- WRITTEN INSTRUCTION
Using the data below, copy each line that includes the word "parts".

* BEGIN DATA IN THIS EXERCISE *

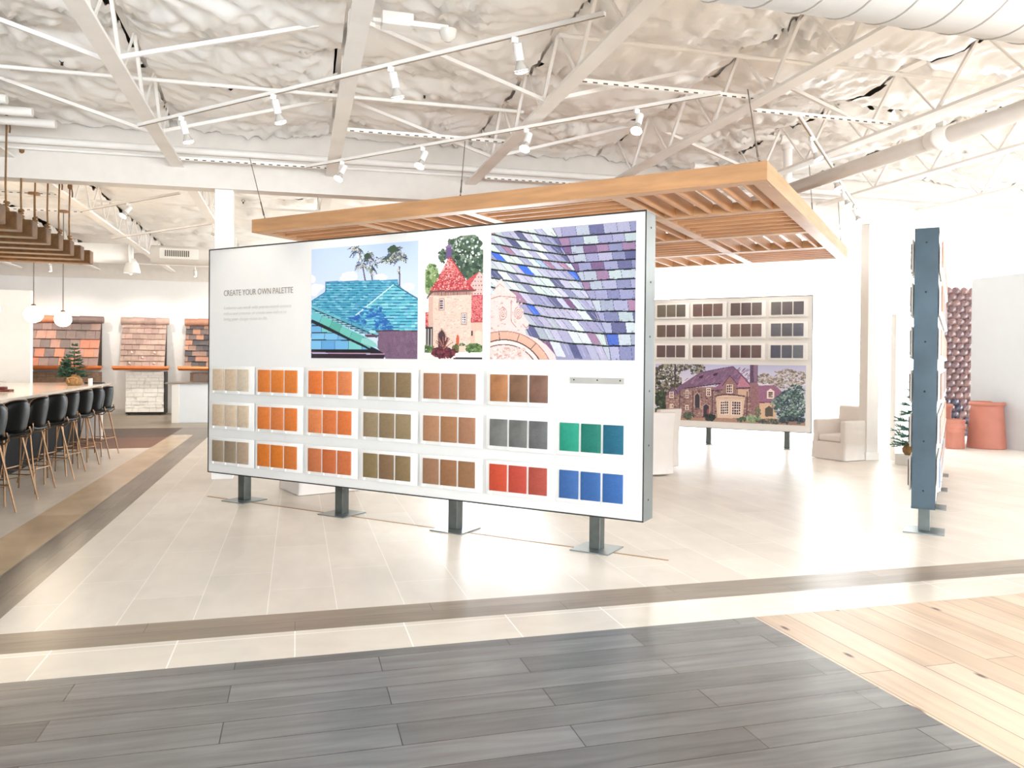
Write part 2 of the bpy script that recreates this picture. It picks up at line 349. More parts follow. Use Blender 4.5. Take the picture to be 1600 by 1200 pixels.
def quilt(name, xs, ys, m):
    X, Y = np.meshgrid(xs, ys); Z = ceil_z(X, Y); ny, nx = X.shape
    co = np.stack([X, Y, Z], -1).reshape(-1, 3)
    i = np.arange(ny - 1)[:, None] * nx + np.arange(nx - 1)[None]
    q = np.stack([i, i + nx, i + nx + 1, i + 1], -1)
    # leave ragged open seams beside the top chords
    xc = (X[:-1, :-1] + X[1:, 1:]) / 2; yc = (Y[:-1, :-1] + Y[1:, 1:]) / 2
    u = (xc + 1.51) / 1.94; du = np.abs(u - np.round(u) + .012) * 1.94
    keep = du > .012 + .05 * np.maximum(0, vnoise(yc * 1.7, np.round(u) * 3.3, 21) - .35) + .012 * vnoise(yc * 9, np.round(u), 22)
    v = yc / 1.22 + .5 * hsh(np.floor(u), np.floor(u) * 0, 9); dv = np.abs(v - np.round(v)) * 1.22
    keep &= ~((dv < .012) & (vnoise(xc * 1.3, np.round(v) * 5.1, 23) > .8))
    q = q[keep].reshape(-1, 4)
    me = bpy.data.meshes.new(name); me.vertices.add(len(co)); me.vertices.foreach_set('co', co.astype(np.float32).ravel())
    me.loops.add(q.size); me.loops.foreach_set('vertex_index', q.ravel().astype(np.int32))
    me.polygons.add(len(q)); me.polygons.foreach_set('loop_start', np.arange(0, q.size, 4, dtype=np.int32))
    me.polygons.foreach_set('use_smooth', np.ones(len(q), bool)); me.materials.append(m); me.update(calc_edges=True)
    o = bpy.data.objects.new(name, me); C.objects.link(o); return struct(o)
foil = mat('white_vinyl_insulation', (252, 250, 247), .34, var=.02, scale=2, spec=.6)
quilt('ceiling', np.arange(-6, 13.5, .045), np.arange(1.2, 10.96, .045), foil)
quilt('ceiling', np.arange(-9, 22, .09), np.arange(11.2, 24.16, .08), foil)
rest = MB()
for x0, x1, y0, y1 in ((-12, 22, -7, 1.22), (-12, -5.98, 1.2, 10.96), (13.4, 22, 1.2, 10.96), (-12, -8.98, 11.2, 24.2)):
    o = len(rest.v); rest.add([(x0, y0, 4.7), (x1, y0, 4.7), (x1, y1, 4.7), (x0, y1, 4.7)], [(0, 3, 2, 1)])
    for i in range(o, len(rest.v)): x, y, z = rest.v[i]; rest.v[i] = (x, y, z + SLOPE * x)
struct(rest.build('ceiling', foil))
dk = MB(); slab(dk, -12.2, 22.2, -7.2, 24.4, 5.0, 5.1); struct(dk.build('ceiling_deck', mat('deck_grey', (150, 138, 126), .8)))
# ------------------------------------------------------------------ pipes, struts, bracing
for i, (x0, x1, y, z, lab) in enumerate(((-6, 2.5, 8.69, 4.45, 'thin white sprinkler pipe crossing left of the canopy, below the quilted ceiling'),
      (2.2, 12, 6.55, 4.45, 'thin white sprinkler pipe crossing above the slatted canopy'), (-6, 12, 4.6, 4.5, 'thin white sprinkler pipe nearest the top of the picture'),
      (-8, 22, 15.6, 4.45, 'thin white sprinkler pipe beyond the girder'))):
    pipe('sprinkler_pipe', lab, [(x0, y, z), (x1, y, z)], .021, cat='pipe', group='sprinkler pipes')
pipe('conduit_pipe', 'white pipe running along the near face of the girder', [(-12, 10.86, 4.29), (22, 10.86, 4.29)], .045)
pipe('conduit_pipe', 'thinner white conduit just under the pipe on the girder', [(-12, 10.9, 4.2), (22, 10.9, 4.2)], .018)
for k, z in enumerate((4.62, 4.5, 4.42)):
    pass
def strut(x0, x1, y, z, lab):
    t = thing('perforated_strut', lab, 'strut', (0, 0, 0), 0, 'perforated ceiling struts')
    m = MB(); L = x1 - x0
    za, zb = z + SLOPE * x0, z + SLOPE * x1
    m.bar((x0, y, za), (x1, y, zb), .041, .041); h = m; n = int(L / .1)
    for j in range(n):
        a = x0 + (j + .3) * L / n; b = a + .045; h.bar((a, y - .021, z + SLOPE * a - .012), (b, y - .021, z + SLOPE * b - .012), .003, .012, mi=1)
    h.build('channel', [white_steel, mat('slot_dark', (96, 84, 72), .8)], t)
strut(.52, 2.47, 8.9, 4.15, 'white slotted strut left of the middle above the wooden canopy')
strut(2.47, 4.42, 6.77, 4.15, 'white slotted strut above the canopy near its right corner')
strut(4.42, 6.36, 7.05, 4.13, 'white slotted strut over the end of the right-hand spotlight track')
strut(-1.5, .5, 10.6, 4.12, 'white slotted strut before the girder, holding the canopy\'s left cable')
strut(2.5, 4.4, 10.6, 4.12, 'white slotted strut before the girder behind the canopy fascia')
strut(-5.39, -3.45, 13.53, 4.15, 'white slotted strut beyond the girder holding the nearer globe pendant')
strut(-5.39, -3.45, 15.03, 4.15, 'white slotted strut beyond the girder holding the right globe pendant')
br_i = 0
def brace(x0, y0, z0, x1, y1, z1, where):
    tag(MB().bar((x0, y0, z0 + SLOPE * x0), (x1, y1, z1 + SLOPE * x1), .035, .035).build('bridging_bar', white_steel),
        'thin white bridging bar %s' % where, 'brace', 'diagonal bars between the roof trusses')
bays = ['left of the leftmost visible truss', 'left of the middle, above the upper track', 'over the canopy\'s left half', 'over the canopy\'s middle', 'over the canopy\'s near corner', 'over the fat round pipe', 'right of the fat round pipe']
for i in range(-1, 6):
    x = -1.51 + 1.94 * i
    for y, nm in ((4.9, 'nearest the camera'), (7.2, 'midway to the girder'), (9.4, 'closest to the girder')):
        up = (i + int(y)) % 2
        brace(x + .03, y, ZB + .03 if up else ZT, x + 1.91, y + .1, ZT if up else ZB + .03, bays[i + 1] + ', ' + nm)
# sprinkler heads
for x, y, z, lab in ((-2.27, 8.69, 4.47, 'small dark fire sprinkler above the left end of the upper spotlight track'), (1.35, 8.69, 4.5, 'small dark fire sprinkler between the two spotlight tracks'), (-1.0, 15.6, 4.5, 'small dark fire sprinkler beyond the girder')):
    t = thing('fire_sprinkler', lab, 'sprinkler', (x, y, z + .02), 0, 'sprinkler heads')
    d = mat('dark_bronze', (60, 42, 32), .5, .5)
    MB().tube([(0, 0, 0), (0, 0, .03)], .012).build('nozzle', d, t)
    MB().tube([(-.008, 0, .03), (-.03, 0, .055), (-.008, 0, .085)], .005, 6).tube([(.008, 0, .03), (.03, 0, .055), (.008, 0, .085)], .005, 6).build('yoke', d, t)
    MB().lathe((0, 0, .085), [(0, 0), (.036, 0), (.036, .006), (0, .006)], 12).build('deflector', d, t)
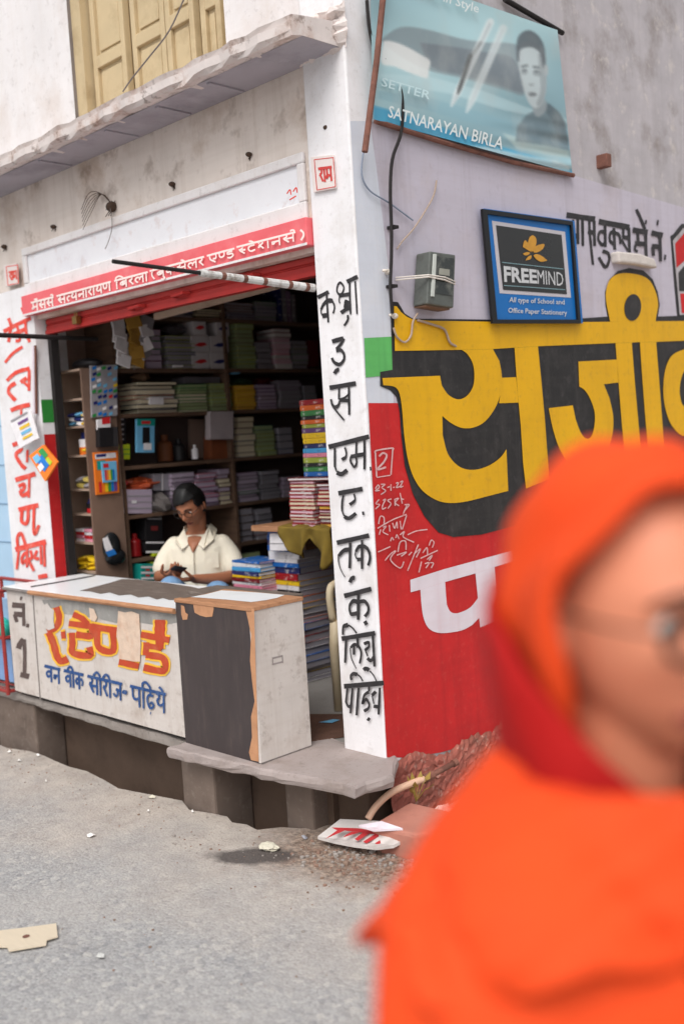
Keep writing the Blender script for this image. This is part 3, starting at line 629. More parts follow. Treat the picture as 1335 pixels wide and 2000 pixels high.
# rolled-up shutter
m = MB(); sl = []
for i in range(3):
    z_ = 2.262+i*.036
    sl += [(YF+.07,z_),(YF+.062,z_+.004),(YF+.062,z_+.026),(YF+.07,z_+.033)]
m.grid([[(x_,a,b) for a,b in sl] for x_ in (-5.2,-2.97)])
m.box((-5.2,YF+.055,2.246),(-2.97,YF+.095,2.266))
sh = m.build('rolling_shutter', M_shutter, B)
for px, py in ((272,601),(357,576),(492,541)):
    q = P(px,py,'y',YF+.06); m = MB(); m.tube([(q.x-.05,YF+.06,q.z),(q.x-.045,YF+.03,q.z),(q.x+.045,YF+.03,q.z+.004),(q.x+.05,YF+.06,q.z+.004)],.009,8); m.build('shutter_handle', M_shutter, sh)
q = P(152,622,'y',YF+.05); m = MB(); m.box((q.x-.02,YF+.025,q.z-.03),(q.x+.022,YF+.055,q.z+.012)); m.tube([(q.x-.012,YF+.04,q.z+.01),(q.x-.01,YF+.04,q.z+.032),(q.x+.01,YF+.04,q.z+.032),(q.x+.012,YF+.04,q.z+.01)],.004,6)
m.build('padlock', mat('brass', (150,120,70), .35, .1, 20, .1, 80, metal=.8), sh, bevel=.003)
for k, (a, b) in enumerate(((-5.213,-5.18),(-2.985,-2.969))):
    m = MB(); m.box((a,YF+.073,.292),(b,YF+.12,2.3)); m.build('shutter_guide', M_dark, B)
# plinth, steps and piers
def rough_slab(name, outline, z0, z1, mt, seed, amp=.008):
    r_ = random.Random(seed); pts = []
    for a, b in zip(outline, outline[1:]+outline[:1]):
        a, b = Vector((*a,0)), Vector((*b,0)); n = max(1, int((b-a).length/.055))
        for k in range(n): q = a.lerp(b, k/n); pts.append((q.x+r_.uniform(-amp,amp), q.y+r_.uniform(-amp,amp)))
    m = MB(); n = len(pts); b0 = 0
    lv = ((z0+.004,-.006),(z0+.012,.0),((z0+z1)/2,.003),(z1-.008,.0),(z1,-.008))
    cx_ = sum(p[0] for p in pts)/n; cy_ = sum(p[1] for p in pts)/n
    for z, e in lv:
        for x_, y_ in pts:
            d = Vector((x_-cx_,y_-cy_,0)); d = d.normalized()*(e+r_.uniform(-.003,.003)); m.v.append(Vector((x_+d.x,y_+d.y,z+r_.uniform(-.0025,.0025))))
    for l_ in range(len(lv)-1):
        for k in range(n): m.f.append((l_*n+k,l_*n+(k+1)%n,(l_+1)*n+(k+1)%n,(l_+1)*n+k)); m.m.append(0)
    m.f.append(tuple(range(n-1,-1,-1))); m.m.append(0); m.f.append(tuple(range((len(lv)-1)*n,len(lv)*n))); m.m.append(0)
    return m.build(name, mt, B)
rough_slab('long_step', [(-6.4,2.6),(-3.63,2.592),(-3.63,2.95),(-6.4,2.95)], .238, .286, M_stone, 8, .007)
rough_slab('corner_step', [(-3.62,2.475),(-3.07,2.53),(-2.614,2.596),(-2.582,2.775),(-2.70,2.92),(-2.76,2.97),(-3.62,2.97)], .246, .296, M_slabtop, 3)
m = MB(); m.box((-6.4,2.8,-.3),(-2.95,3.0,.236)); m.build('riser_wall', M_mudwall, B)
for lo, hi in (((-3.69,2.585,-.3),(-3.46,2.8,.2455)),((-3.15,2.715,-.3),(-2.985,2.98,.2455)),((-5.5,2.62,-.3),(-5.06,2.8,.2375))):
    m = MB(); m.box(lo,hi); m.build('step_pier', M_pier, B, bevel=.012)
m = MB(); m.box((-2.985,2.83,-.3),(-2.78,2.99,.2455)); m.build('step_pier', M_mudwall, B, bevel=.01)
# broken masonry along the foot of the side wall
m = MB(); rnd = random.Random(11); rows = []
ny, nz = 160, 18
for i in range(ny):
    yy = YF+.0+i*.017
    row = []
    for j in range(nz):
        t = j/(nz-1); top = .25+.02*math.sin(yy*7)+.015*math.sin(yy*17)+rnd.uniform(-.008,.008)
        bulge = .010+.014*(1-t)**.7*(.7+.3*math.sin(yy*5+1))+rnd.uniform(-.006,.006)
        row.append((XC+ (bulge if j < nz-1 else .004), yy, top*t+rnd.uniform(-.008,.008)))
    rows.append(row)
m.grid(rows); m.build('broken_wall_foot', M_rubble, B)
# shop room
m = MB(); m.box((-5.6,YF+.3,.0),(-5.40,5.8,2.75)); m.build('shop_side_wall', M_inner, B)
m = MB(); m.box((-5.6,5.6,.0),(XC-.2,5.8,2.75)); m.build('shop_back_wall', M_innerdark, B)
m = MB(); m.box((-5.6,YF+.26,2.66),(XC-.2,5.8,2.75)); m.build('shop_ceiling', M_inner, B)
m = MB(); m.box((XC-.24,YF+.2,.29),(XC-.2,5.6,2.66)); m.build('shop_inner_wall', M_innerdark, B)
m = MB(); m.box((-9,YF+5.8-2.9,2.75),(XC-.2,11,6)); m.build('rear_block', M_cement, B)
a, b = P(300,622,'y',YF+.28), P(535,560,'y',YF+.28)
m = MB(); m.slab([P(300,612,'y',YF+.27),P(537,553,'y',YF+.27),P(537,563,'y',YF+.27),P(300,624,'y',YF+.27)],(0,.03,0)); m.build('lintel_batten', M_palewood, B)
# upstairs window with timber shutters
yw = YF+.10
wn = MB(); z0, z1 = 3.12, 4.75; xw0 = P(165,100,'y',yw).x; xw1 = P(445,60,'y',yw).x
wn.box((wx0+.001,yw-.06,z0),(P(182,100,'y',yw).x,yw+.05,z1)); wn.box((wx0+.001,yw+.03,z0),(wx1,yw+.06,z1))
wf = wn.build('window', M_shutwood, B)
for a, b in ((184,249),(263,329),(331,387),(400,440)):
    xa_, xb_ = P(a,70,'y',yw).x, P(b,70,'y',yw).x; s_ = .035
    m = MB()
    m.box((xa_,yw-.02,z0),(xa_+s_,yw+.02,z1)); m.box((xb_-s_,yw-.02,z0),(xb_,yw+.02,z1))
    for zr in (z0,3.50,4.05,4.6): m.box((xa_+s_,yw-.02,zr),(xb_-s_,yw+.02,zr+.06))
    m.box((xa_+s_,yw+.0,z0+.06),(xb_-s_,yw+.012,4.6))
    m.box((xa_+s_+.02,yw-.008,3.2),(xb_-s_-.02,yw-.0005,3.48)); m.box((xa_+s_+.02,yw-.008,3.58),(xb_-s_-.02,yw-.0005,4.03))
    m.build('window_shutter', M_shutwood, wf, bevel=.004)
m = MB(); m.face([(wx0+.0015,YF+.021,z0),(wx0+.0015,yw+.03,z0),(wx0+.0015,yw+.03,z1),(wx0+.0015,YF+.021,z1)]); m.build('window_jamb', M_greywood, wf)  # grey sheet on the reveal: weathered tone, with its shade in the colour

# ------------------------------------------------------------------ things on the outside walls
# neighbour's house
m = MB(); xe = -5.705
m.box((-9.5, YF+.05, -.3), (xe, YF+.3, 2.52)); nb0 = thing('neighbour_house', 'pale blue brick house joined to the far side of the shop', 'house', (xe, YF, 0))
m.build('wall', M_blue_n, nb0)
m = MB()
for i in range(9):
    z = .35+i*.235
    m.box((-9.4, YF+.046, z), (xe-.001, YF+.0495, z+.006))
m.build('mortar_lines', mat('blue_mortar', (120,150,178), .9, .1, 8, .2, 40), nb0)
m = MB(); m.box((-9.5, YF+.03, 2.3), (-6.62, YF+.3, 2.54)); m.build('wall_cap', M_cement, nb0)

# printed banner, slack along its lower edge
yb = XC+.035
bq = lambda u, v: (  # bilinear over picture corners
    (1-v)*((1-u)*722+u*1088)+v*((1-u)*728+u*1117), (1-v)*((1-u)*(-70)+u*58)+v*((1-u)*232+u*338))
M_ban = mat('banner_print_blue', (150,186,196), .42, .1, 3, .12, 8, dirt=(176,200,206), dirt_amt=.6, dirt_scale=2.6, bdist=.02)
M_bandark = mat('banner_grey_print', (132,150,156), .42, .1, 3, .1, 8)
M_banblue = mat('banner_strip_blue', (70,160,196), .42, .08, 4, .1, 8)
M_banwhite = mat('banner_white_print', (216,224,224), .45, .04, 4, .1, 8)
M_banpale = mat('banner_pale_letters', (196,220,224), .45, .05, 4, .1, 8)
M_bgrey = mat('portrait_mid_grey', (116,132,138), .45, .16, 9, .1, 8)
M_bskin = mat('portrait_pale_grey', (190,202,204), .45, .08, 10, .1, 8)
M_bhair = mat('portrait_dark_grey', (80,90,94), .45, .2, 14, .1, 8)
bt = thing('banner', 'faded blue printed banner with two pens and a young man on the side wall', 'banner', P(735,232,'x',yb))
rnd = random.Random(4)
def bx(u, v):     # slack cloth: ripples grow towards the lower corner
    return yb+.006*math.sin(u*9+v*3)*(.3+v)+.03*max(0,u-.55)*max(0,v-.62)*4*math.sin(v*60+u*8)*.4+.004*math.sin(v*12-u*5)
def inside(pt, poly):
    x, y = pt; r_ = False; n = len(poly)
    for i in range(n):
        x1, y1 = poly[i]; x2, y2 = poly[(i+1)%n]
        if (y1 > y) != (y2 > y) and x < (x2-x1)*(y-y1)/(y2-y1)+x1: r_ = not r_
    return r_
b2 = lambda X, Y_: (600+X/1.816, Y_/1.816)
b5 = lambda X, Y_: (700+X/5.135, Y_/5.135)
def pen_poly(a, b, wd, t0=0., t1=1.):
    a, b = Vector(a), Vector(b); a, b = a.lerp(b,t0), a.lerp(b,t1); t = (b-a).normalized(); n = Vector((-t.y, t.x))*wd; L_ = (b-a).length
    return [tuple(q) for q in (a+n*.5, a+t*5+n, b-t*L_*.14+n*.9, b+n*.25, b-n*.25, b-t*L_*.14-n*.9, a+t*5-n, a-n*.5)]
PB2 = lambda *q: [b2(*k) for k in q]
sm = lambda pts: smooth2(pts+[pts[0]],4)[:-1]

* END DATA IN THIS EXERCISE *

- OUTPUT OF THE TASK
Write part 2 of the bpy script that recreates this picture. It picks up at line 349. More parts follow. Use Blender 4.5. Take the picture to be 1600 by 1200 pixels.
Keep writing the Blender script for this image. This is part 3, starting at line 629. More parts follow. Treat the picture as 1335 pixels wide and 2000 pixels high.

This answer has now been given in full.